## BEGIN
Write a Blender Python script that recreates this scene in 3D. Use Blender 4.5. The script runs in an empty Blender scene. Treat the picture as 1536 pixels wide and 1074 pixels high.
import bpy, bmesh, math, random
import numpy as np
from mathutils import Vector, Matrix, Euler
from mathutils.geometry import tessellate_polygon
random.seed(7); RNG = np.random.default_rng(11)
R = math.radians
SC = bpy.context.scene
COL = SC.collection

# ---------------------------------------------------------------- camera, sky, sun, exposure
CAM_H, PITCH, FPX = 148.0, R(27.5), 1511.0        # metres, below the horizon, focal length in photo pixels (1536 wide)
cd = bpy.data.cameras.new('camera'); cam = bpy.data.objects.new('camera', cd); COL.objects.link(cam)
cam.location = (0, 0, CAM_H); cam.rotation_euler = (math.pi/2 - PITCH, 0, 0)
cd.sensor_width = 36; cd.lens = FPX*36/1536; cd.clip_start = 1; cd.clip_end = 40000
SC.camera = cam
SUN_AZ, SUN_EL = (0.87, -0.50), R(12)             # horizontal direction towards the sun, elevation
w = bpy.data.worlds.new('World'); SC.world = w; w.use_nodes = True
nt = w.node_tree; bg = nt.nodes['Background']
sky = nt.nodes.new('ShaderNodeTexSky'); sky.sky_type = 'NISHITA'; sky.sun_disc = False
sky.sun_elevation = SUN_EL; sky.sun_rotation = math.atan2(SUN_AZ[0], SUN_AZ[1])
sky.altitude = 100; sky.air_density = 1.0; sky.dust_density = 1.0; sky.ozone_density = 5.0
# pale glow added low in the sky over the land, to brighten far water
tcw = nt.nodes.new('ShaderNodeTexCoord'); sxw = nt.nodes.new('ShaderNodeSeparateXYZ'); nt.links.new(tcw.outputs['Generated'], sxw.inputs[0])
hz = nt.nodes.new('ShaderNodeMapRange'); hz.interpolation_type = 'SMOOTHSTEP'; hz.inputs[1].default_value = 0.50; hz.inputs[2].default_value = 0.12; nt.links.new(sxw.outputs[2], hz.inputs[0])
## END
- _Task_:
Find how many lines in the material hold the word "scene" and state that number alone.

- _Answer below_:
2